To qualify for the federal exemption, a PWS must (1) be located in a state that has not yet obtained primacy for the PFOA and PFOS MCLs; (2) have been in operation on or before June 25, 2024; and (3) not hold a variance from the 2024 PFOA and PFOS MCL requirements. Systems must certify that (1) they cannot comply with the MCLs by April 26, 2029, due to economic or other compelling factors; alternative water sources are unavailable; and (3) management changes or restructuring cannot reasonably achieve compliance.
A PWS that receives an extension but currently has PFOA or PFOS levels at or above 12 ppt must implement at least two interim control measures during the exemption period. Eligible control measures include (1) providing alternative water sources (including bottled water); (2) installing point-of-use or point-of-entry devices; (3) providing certified water filtration pitchers; (4) implementing source water controls; (5) distributing public education materials; and (6) conducting community outreach activities.
By alleviating certified operator availability challenges, financial limitations, and time pressures that exacerbate construction and equipment costs, EPA estimates that the proposed rule will produce annualized total cost savings between $15.7 million and $32.2 million for PWSs serving 10,000 or fewer persons.
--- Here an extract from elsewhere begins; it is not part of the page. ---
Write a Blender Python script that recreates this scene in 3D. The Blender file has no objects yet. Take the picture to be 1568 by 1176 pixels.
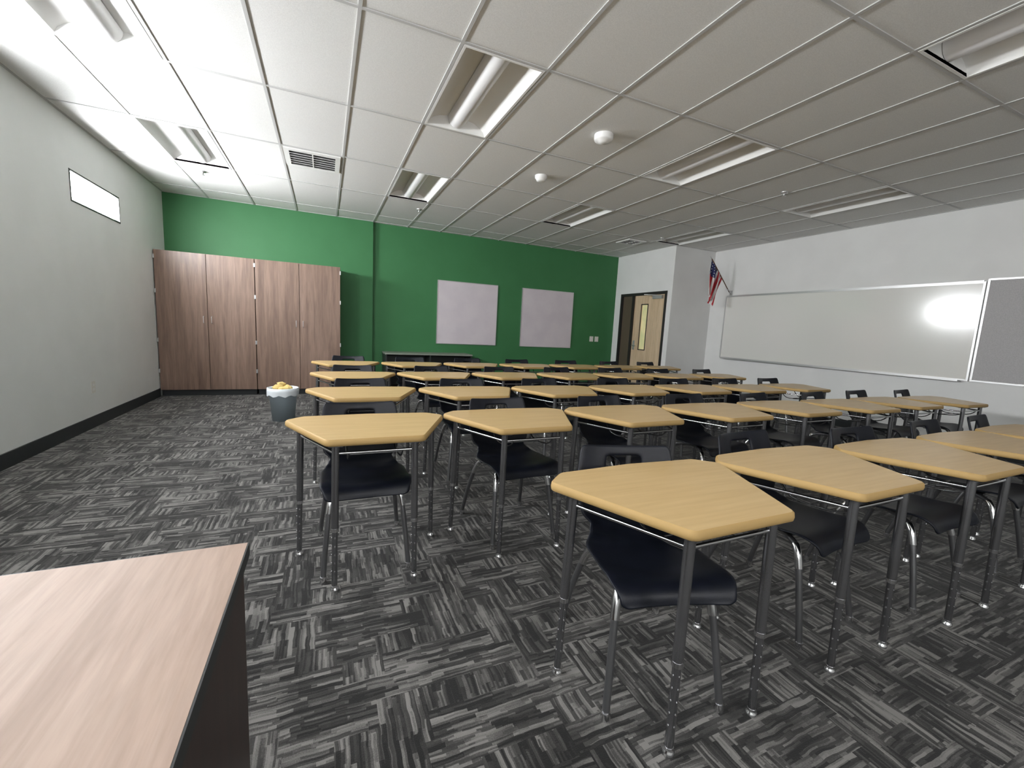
import bpy, bmesh, math, random
from mathutils import Vector, Matrix
random.seed(7)
g=0.6096
H=3.011; XL=-2.22; YB=8.28; YB1=8.20; XD=6.253; YC=6.50; XW=7.32; YF=-2.2
X0=0.193; Y0=2.82
scn=bpy.context.scene
scn.view_settings.view_transform='Standard'
scn.view_settings.look='None'
scn.view_settings.exposure=0.0

# ---------------------------------------------------------------- materials
def mat(name,col=(.5,.5,.5),rough=.6,metal=0,emit=None,estr=0,spec=None,coat=0):
    m=bpy.data.materials.new(name);m.use_nodes=True
    b=m.node_tree.nodes['Principled BSDF']
    b.inputs['Base Color'].default_value=(*col,1);b.inputs['Roughness'].default_value=rough
    b.inputs['Metallic'].default_value=metal
    if spec is not None:b.inputs['Specular IOR Level'].default_value=spec
    if coat:b.inputs['Coat Weight'].default_value=coat
    if emit:
        b.inputs['Emission Color'].default_value=(*emit,1);b.inputs['Emission Strength'].default_value=estr
    return m
def N(m,t,**kw):
    n=m.node_tree.nodes.new(t)
    for k,v in kw.items():setattr(n,k,v)
    return n
def L(m,a,b):m.node_tree.links.new(a,b)
def noise_mat(name,c1,c2,scale=(1,1,1),ns=5,rough=.6,detail=4,bump=0,bscale=200,lo=.35,hi=.65,metal=0,coat=0,spec=None):
    m=mat(name,c1,rough,metal,coat=coat,spec=spec);b=m.node_tree.nodes['Principled BSDF']
    tc=N(m,'ShaderNodeTexCoord');mp=N(m,'ShaderNodeMapping');mp.inputs['Scale'].default_value=scale
    n=N(m,'ShaderNodeTexNoise');n.inputs['Scale'].default_value=ns;n.inputs['Detail'].default_value=detail
    r=N(m,'ShaderNodeValToRGB');r.color_ramp.elements[0].color=(*c1,1);r.color_ramp.elements[1].color=(*c2,1)
    r.color_ramp.elements[0].position=lo;r.color_ramp.elements[1].position=hi
    L(m,tc.outputs['Object'],mp.inputs[0]);L(m,mp.outputs[0],n.inputs['Vector']);L(m,n.outputs[0],r.inputs[0]);L(m,r.outputs[0],b.inputs['Base Color'])
    if bump:
        n2=N(m,'ShaderNodeTexNoise');n2.inputs['Scale'].default_value=bscale
        L(m,tc.outputs['Object'],n2.inputs['Vector'])
        bp=N(m,'ShaderNodeBump');bp.inputs['Strength'].default_value=bump;bp.inputs['Distance'].default_value=.002
        L(m,n2.outputs[0],bp.inputs['Height']);L(m,bp.outputs[0],b.inputs['Normal'])
    return m
M_white=noise_mat('paint_white',(.75,.75,.735),(.79,.79,.775),ns=2,rough=.75,bump=.25,bscale=90)
M_left=noise_mat('paint_grey_white',(.78,.80,.78),(.82,.84,.82),ns=2,rough=.7,bump=.25,bscale=90)
M_green=noise_mat('paint_green',(.036,.165,.056),(.041,.180,.063),ns=2,rough=.6,bump=.25,bscale=90)
M_base=mat('rubber_baseboard',(.022,.026,.028),.5)
M_tile=noise_mat('acoustic_tile',(.69,.69,.67),(.77,.77,.75),ns=160,rough=.9,bump=.4,bscale=300)
M_tbar=mat('tbar_paint',(.50,.50,.49),.6)
M_fix=mat('fixture_enamel',(.82,.82,.80),.4)
M_lens=mat('fixture_lens',(.78,.78,.78),.3)
M_dark=mat('dark_void',(.02,.02,.02),.8)
M_frame=mat('door_frame_black',(.018,.017,.016),.45)
M_alu=mat('aluminium',(.62,.62,.62),.35,.8)
M_chrome=mat('chrome',(.78,.78,.79),.18,1.0)
M_leg=mat('leg_gunmetal',(.27,.27,.28),.26,.9)
M_leg2=mat('chair_leg',(.24,.24,.25),.28,.85)
M_plastic=noise_mat('navy_plastic',(.004,.0055,.010),(.006,.0075,.014),ns=20,rough=.42,bump=.15,bscale=500,spec=.35)
M_desk=noise_mat('maple_laminate',(.55,.375,.17),(.62,.44,.215),scale=(1,14,1),ns=3,rough=.34,lo=.3,hi=.7)
M_deskedge=mat('desk_edge_tan',(.44,.29,.115),.6,spec=.3)
M_board=mat('whiteboard_surface',(.76,.75,.71),.13,spec=.9)
M_panel=noise_mat('poster_board',(.62,.56,.60),(.67,.61,.64),ns=3,rough=.7)
M_tack=noise_mat('tackboard_fabric',(.42,.41,.41),(.50,.49,.49),ns=120,rough=.95)
M_plate=mat('switch_plate',(.75,.74,.68),.4)
M_black=mat('black_laminate',(.02,.022,.022),.4)
M_greytop=mat('grey_top',(.22,.24,.20),.4)
M_skys=[mat('daylight_pane',(1,1,1),.5,emit=(.95,.97,1.0),estr=s) for s in(160,130,80,45)]
M_fillpane=mat('daylight_pane_large',(1,1,1),.5,emit=(.98,.98,.98),estr=7)  # glowing pane for the added fill windows behind the camera
def wood(name,c1,c2,c3,axis,rough=.4,k=1.0,mul=.35):
    m=mat(name,c1,rough);b=m.node_tree.nodes['Principled BSDF']
    tc=N(m,'ShaderNodeTexCoord')
    sc={'Z':(9,9,.55),'Y':(9,.7,9),'X':(.7,9,9)}[axis];sc=tuple(q*k for q in sc)
    mp=N(m,'ShaderNodeMapping');mp.inputs['Scale'].default_value=sc
    n=N(m,'ShaderNodeTexNoise');n.inputs['Scale'].default_value=1.6;n.inputs['Detail'].default_value=6;n.inputs['Roughness'].default_value=.62;n.inputs['Distortion'].default_value=.6
    r=N(m,'ShaderNodeValToRGB');cr=r.color_ramp
    cr.elements[0].position=.3;cr.elements[0].color=(*c1,1);cr.elements[1].position=.72;cr.elements[1].color=(*c3,1)
    e=cr.elements.new(.5);e.color=(*c2,1)
    n2=N(m,'ShaderNodeTexNoise');n2.inputs['Scale'].default_value=9;n2.inputs['Detail'].default_value=5
    mx=N(m,'ShaderNodeMixRGB',blend_type='MULTIPLY');mx.inputs[0].default_value=mul
    L(m,tc.outputs['Object'],mp.inputs[0]);L(m,mp.outputs[0],n.inputs['Vector']);L(m,mp.outputs[0],n2.inputs['Vector'])
    L(m,n.outputs[0],r.inputs[0]);L(m,r.outputs[0],mx.inputs[1])
    r2=N(m,'ShaderNodeValToRGB');r2.color_ramp.elements[0].color=(.55,.55,.55,1);r2.color_ramp.elements[0].position=.35;r2.color_ramp.elements[1].position=.6
    L(m,n2.outputs[0],r2.inputs[0]);L(m,r2.outputs[0],mx.inputs[2]);L(m,mx.outputs[0],b.inputs['Base Color'])
    return m
M_cab=wood('cabinet_walnut',(.15,.093,.067),(.22,.142,.105),(.29,.195,.148),'Z')
M_teach=wood('teacher_desk_top_wood',(.34,.235,.18),(.40,.285,.225),(.46,.34,.275),'Y',rough=.5,k=1.6,mul=.2)
M_teachside=wood('teacher_desk_side_wood',(.03,.014,.011),(.045,.021,.016),(.06,.028,.02),'Z')
M_oak=wood('door_oak',(.58,.42,.26),(.66,.50,.33),(.74,.58,.40),'Z')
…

Systems that need additional time beyond the two-year federal exemption may request their primacy agency grant a further exemption for up to one additional year, and smaller systems (serving fewer than 3,300 persons) facing financing difficulties may receive additional exemption renewals not to exceed six years.
Proposed Rule to Rescind MCLs for Six other PFAS
The second proposed rule would Rescind MCLs for PFHxS, PFNA, HFPO-DA, and the Hazard Index mixtures of these three PFAS plus PFBS. EPA argues that the Biden administration failed to comply with the sequential process required by the SDWA to establish these standards, leaving the regulations vulnerable to legal challenge. The Agency intends this proposed rule to make standards more legally secure and reduce uncertainty for regulated water systems.
If finalized, this rule will relieve PWSs of compliance costs arising from monitoring, treatment, and reporting of these chemicals in drinking water. EPA estimates these savings to be approximately $82 million annually but acknowledges that this rescission foregoes approximately $6.7 million per year in benefits.
The Agency plans to revisit the standards for these chemicals after finalizing the proposed rule, and notes that it may ultimately arrive at more stringent standards.
Conclusion
For water utilities, the practical takeaways from these proposed rules are clear. Systems that cannot meet the 2029 PFOA and PFOS federal compliance deadline have a defined pathway to request an additional two years. Systems that had been planning capital improvements to address PFHxS, PFNA, HFPO-DA or Hazard Index mixtures of these PFAS and PFBS may want to reassess those investments pending final action on the rescission rule, while keeping in mind that EPA has signaled these chemicals may be regulated again, potentially at more stringent levels. For water systems in California, these improvements may be necessary sooner, as the state Division of Drinking Water has stated that the development of standards for these PFAS is a priority. We will continue to track these rulemakings and report on final action as the year progresses.